• **THE TASK**:
Select the lines that hold the word "scene" and copy each one.

• **DATASET EXTRACT**:
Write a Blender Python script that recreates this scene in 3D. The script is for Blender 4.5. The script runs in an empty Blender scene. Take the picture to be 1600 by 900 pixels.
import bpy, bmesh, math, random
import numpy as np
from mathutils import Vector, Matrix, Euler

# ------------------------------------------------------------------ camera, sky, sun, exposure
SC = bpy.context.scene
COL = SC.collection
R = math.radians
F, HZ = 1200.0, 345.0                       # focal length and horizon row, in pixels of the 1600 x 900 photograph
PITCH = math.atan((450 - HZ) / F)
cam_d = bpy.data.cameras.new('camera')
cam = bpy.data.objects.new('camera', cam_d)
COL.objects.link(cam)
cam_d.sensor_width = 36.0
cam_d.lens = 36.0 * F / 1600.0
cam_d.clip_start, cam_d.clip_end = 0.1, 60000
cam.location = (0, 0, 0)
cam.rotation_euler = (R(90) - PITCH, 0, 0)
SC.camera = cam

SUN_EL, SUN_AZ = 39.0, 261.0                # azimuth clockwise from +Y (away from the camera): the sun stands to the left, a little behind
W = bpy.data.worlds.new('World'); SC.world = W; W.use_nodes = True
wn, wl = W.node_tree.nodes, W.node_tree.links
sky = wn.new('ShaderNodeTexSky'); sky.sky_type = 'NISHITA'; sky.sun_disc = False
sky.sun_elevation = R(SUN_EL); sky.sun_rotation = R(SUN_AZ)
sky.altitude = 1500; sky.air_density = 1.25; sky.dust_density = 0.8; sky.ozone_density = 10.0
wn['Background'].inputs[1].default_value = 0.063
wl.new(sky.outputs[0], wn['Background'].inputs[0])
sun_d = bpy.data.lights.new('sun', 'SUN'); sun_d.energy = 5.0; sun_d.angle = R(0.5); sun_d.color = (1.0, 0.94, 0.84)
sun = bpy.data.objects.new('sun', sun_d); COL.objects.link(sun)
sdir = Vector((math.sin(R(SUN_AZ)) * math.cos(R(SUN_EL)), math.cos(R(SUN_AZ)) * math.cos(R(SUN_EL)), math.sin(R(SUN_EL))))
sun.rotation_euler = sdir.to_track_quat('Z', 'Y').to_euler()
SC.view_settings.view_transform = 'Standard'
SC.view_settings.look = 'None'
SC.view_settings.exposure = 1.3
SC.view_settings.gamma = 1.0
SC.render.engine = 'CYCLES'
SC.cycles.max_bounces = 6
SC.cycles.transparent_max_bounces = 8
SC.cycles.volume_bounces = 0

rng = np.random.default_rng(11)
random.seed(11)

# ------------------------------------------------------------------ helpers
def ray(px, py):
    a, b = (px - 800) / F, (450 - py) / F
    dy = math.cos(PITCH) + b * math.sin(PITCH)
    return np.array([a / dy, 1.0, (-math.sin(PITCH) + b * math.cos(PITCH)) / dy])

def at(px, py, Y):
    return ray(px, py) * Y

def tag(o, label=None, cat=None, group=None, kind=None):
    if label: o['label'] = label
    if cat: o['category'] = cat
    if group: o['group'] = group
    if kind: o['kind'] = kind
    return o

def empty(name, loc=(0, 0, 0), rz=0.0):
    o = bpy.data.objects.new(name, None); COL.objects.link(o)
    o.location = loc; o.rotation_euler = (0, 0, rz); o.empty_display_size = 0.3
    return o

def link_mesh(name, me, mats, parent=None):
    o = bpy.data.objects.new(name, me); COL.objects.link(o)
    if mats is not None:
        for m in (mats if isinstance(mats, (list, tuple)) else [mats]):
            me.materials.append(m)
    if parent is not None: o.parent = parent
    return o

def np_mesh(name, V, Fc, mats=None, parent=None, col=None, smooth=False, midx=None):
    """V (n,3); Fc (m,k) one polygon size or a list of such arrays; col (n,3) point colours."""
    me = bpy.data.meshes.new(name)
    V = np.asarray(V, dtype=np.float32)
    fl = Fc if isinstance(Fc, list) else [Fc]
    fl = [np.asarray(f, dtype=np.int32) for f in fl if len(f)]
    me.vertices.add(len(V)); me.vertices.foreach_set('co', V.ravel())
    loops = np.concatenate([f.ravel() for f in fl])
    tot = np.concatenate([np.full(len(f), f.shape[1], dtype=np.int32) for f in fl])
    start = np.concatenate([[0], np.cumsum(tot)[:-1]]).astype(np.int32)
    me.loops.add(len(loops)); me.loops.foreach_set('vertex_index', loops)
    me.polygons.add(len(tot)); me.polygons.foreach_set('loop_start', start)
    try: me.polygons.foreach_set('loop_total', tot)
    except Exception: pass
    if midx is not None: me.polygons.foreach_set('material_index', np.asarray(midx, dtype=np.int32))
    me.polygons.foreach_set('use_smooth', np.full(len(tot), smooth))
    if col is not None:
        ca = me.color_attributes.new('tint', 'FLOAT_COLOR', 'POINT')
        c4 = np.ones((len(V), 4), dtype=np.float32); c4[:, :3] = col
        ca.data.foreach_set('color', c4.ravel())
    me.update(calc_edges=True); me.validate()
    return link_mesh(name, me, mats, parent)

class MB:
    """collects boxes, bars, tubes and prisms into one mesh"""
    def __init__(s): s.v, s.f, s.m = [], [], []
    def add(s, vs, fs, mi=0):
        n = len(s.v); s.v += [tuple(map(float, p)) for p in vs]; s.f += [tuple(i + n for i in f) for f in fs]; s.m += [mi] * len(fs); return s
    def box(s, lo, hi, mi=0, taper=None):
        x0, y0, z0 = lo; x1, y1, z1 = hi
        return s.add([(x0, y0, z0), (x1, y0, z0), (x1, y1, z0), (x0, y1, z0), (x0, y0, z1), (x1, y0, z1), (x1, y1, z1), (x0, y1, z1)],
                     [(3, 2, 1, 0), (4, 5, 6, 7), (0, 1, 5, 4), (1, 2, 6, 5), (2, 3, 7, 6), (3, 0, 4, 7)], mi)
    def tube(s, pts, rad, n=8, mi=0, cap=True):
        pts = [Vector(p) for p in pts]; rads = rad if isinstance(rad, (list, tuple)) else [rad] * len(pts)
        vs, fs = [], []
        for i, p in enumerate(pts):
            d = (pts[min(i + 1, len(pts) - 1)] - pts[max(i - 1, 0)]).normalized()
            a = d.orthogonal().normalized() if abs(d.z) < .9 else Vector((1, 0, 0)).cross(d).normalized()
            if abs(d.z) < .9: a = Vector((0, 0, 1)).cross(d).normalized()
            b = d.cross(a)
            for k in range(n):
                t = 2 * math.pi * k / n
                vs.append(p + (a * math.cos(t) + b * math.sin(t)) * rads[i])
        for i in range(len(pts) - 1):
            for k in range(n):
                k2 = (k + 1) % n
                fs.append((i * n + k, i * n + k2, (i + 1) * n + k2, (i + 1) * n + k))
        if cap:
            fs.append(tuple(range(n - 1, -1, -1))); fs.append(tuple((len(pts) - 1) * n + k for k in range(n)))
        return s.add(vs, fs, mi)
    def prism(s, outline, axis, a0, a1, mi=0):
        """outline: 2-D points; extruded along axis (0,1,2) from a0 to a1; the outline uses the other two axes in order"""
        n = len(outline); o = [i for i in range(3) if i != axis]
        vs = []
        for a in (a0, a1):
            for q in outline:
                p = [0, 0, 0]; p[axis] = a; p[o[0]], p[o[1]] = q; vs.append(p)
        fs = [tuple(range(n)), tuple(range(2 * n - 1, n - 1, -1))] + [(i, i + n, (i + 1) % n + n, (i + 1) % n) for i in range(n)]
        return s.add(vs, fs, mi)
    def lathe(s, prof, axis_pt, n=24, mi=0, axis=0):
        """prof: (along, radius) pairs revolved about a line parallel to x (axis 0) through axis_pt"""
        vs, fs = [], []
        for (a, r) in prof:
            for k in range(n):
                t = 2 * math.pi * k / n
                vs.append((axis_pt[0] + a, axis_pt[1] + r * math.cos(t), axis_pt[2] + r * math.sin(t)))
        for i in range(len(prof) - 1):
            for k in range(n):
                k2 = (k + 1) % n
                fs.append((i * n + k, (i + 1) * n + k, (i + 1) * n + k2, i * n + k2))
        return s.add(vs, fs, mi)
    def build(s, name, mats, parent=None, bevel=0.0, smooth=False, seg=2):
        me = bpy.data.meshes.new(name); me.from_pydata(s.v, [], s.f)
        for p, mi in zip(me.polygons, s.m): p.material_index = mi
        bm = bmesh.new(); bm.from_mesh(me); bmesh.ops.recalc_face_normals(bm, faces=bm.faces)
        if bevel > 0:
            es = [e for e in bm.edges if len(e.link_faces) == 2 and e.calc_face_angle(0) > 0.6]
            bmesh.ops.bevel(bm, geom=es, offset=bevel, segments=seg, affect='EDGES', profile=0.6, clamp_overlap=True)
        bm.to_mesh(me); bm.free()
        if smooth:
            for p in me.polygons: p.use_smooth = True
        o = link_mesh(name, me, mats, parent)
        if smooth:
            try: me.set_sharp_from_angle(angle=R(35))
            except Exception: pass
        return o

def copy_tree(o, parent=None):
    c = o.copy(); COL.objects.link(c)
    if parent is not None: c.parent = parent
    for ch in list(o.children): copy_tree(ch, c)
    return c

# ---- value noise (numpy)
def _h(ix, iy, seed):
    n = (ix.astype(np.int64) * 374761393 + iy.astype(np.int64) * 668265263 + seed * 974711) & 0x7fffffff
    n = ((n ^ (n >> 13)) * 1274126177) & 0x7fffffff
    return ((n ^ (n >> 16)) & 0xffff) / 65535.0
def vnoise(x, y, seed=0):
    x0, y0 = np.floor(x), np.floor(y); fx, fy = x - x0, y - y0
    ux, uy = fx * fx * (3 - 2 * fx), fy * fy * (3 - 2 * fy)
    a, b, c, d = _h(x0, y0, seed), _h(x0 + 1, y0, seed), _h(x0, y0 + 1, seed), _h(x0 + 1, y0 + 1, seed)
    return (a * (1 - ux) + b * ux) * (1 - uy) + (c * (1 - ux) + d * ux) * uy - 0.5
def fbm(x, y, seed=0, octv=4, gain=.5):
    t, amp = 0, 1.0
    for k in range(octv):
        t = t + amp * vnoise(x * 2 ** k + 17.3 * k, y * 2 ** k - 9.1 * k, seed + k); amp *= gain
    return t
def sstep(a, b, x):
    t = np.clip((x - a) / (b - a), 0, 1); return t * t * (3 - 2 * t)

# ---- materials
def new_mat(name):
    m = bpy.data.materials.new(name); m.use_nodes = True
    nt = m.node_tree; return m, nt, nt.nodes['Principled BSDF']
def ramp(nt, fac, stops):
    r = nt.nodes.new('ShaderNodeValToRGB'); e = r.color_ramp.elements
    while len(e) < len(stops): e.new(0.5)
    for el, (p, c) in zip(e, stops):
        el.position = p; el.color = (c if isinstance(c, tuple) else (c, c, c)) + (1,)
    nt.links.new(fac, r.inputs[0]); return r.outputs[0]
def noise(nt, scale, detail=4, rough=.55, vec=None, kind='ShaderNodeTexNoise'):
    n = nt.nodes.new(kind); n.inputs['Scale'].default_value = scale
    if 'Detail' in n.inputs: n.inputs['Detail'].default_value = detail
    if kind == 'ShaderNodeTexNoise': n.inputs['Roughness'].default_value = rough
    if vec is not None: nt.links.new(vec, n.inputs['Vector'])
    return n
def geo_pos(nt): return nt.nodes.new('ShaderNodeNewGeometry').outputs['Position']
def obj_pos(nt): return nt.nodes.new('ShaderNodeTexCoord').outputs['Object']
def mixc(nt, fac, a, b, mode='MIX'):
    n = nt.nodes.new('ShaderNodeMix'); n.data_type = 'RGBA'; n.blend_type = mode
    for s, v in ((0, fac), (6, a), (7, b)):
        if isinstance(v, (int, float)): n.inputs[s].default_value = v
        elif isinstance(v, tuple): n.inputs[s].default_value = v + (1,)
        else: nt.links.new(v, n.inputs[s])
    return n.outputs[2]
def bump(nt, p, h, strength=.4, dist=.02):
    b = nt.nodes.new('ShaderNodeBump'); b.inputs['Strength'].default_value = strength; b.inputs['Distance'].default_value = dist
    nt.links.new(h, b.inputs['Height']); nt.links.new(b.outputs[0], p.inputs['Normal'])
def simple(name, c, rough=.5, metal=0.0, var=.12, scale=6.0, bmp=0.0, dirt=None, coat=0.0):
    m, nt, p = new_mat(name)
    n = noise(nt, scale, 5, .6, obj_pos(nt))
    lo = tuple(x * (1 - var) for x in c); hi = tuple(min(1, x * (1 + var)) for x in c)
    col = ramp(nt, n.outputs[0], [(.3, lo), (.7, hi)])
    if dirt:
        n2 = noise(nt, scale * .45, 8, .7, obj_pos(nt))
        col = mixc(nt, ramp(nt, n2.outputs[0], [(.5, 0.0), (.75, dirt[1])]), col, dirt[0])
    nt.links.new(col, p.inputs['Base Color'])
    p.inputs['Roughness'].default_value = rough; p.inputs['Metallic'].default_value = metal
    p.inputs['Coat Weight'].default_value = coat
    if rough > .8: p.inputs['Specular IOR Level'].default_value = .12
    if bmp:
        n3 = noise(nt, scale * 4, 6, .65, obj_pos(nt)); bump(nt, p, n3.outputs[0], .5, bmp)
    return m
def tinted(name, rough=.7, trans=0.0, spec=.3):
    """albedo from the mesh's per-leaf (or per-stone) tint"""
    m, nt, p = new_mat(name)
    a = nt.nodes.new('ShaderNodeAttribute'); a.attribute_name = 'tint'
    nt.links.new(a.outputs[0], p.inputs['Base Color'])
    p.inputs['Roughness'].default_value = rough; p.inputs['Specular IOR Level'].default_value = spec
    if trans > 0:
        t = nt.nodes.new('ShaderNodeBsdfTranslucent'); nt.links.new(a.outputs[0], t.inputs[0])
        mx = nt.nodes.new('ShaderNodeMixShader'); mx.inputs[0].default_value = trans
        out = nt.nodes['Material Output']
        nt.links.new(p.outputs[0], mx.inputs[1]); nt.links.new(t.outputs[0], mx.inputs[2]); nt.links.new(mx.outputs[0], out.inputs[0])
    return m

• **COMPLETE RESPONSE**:
Write a Blender Python script that recreates this scene in 3D. The script is for Blender 4.5. The script runs in an empty Blender scene. Take the picture to be 1600 by 900 pixels.
SC = bpy.context.scene